On Dec. 9, 2024, Google announced its latest quantum advancement, the Willow chip. This new quantum chip represents a breakthrough in quantum error correction, an essential step toward practical and scalable quantum systems.
One key achievement of the Willow chip is its ability to reduce errors as more qubits are added, addressing a longstanding challenge in quantum computing. Traditional quantum systems struggle with error rates that increase exponentially with scale, but Willow demonstrated “below-threshold error correction,” a method where scaling up qubits actually reduces overall noise. This capability paves the way for future large-scale, fault-tolerant quantum computers.
With 105 qubits, the Willow chip is designed to perform complex computations faster and more reliably than ever before. It was only five years ago in 2019 that Google bragged about achieving ‘quantum supremacy’ with a quantum computer that could solve a problem in 200 seconds that would take a supercomputer 10,000 years. Willow successfully completed a benchmark calculation, Random Circuit Sampling (RCS), in under five minutes—a task that would take the fastest classical supercomputers billions of years. A remarkable performance improvement in just five years.
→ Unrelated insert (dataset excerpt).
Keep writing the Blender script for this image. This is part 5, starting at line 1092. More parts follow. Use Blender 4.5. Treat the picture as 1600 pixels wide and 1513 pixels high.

While the Willow chip does not yet bring us to a cryptographically relevant quantum computer (CRQC)—one capable of breaking current encryption standards—it shows the accelerated pace of innovation and highlights the urgency of preparing for such an eventuality.
The need to transition to NIST post-quantum cryptography standards to stay ahead of the potential risks posed by quantum advancements has never been so urgent.
As Kevin Townsend of Security Week writes: “The real lesson for security folk is that we no longer dare delay our cryptographic migration to NIST’s post quantum and agile encryption algorithms. To do so goes beyond folly.”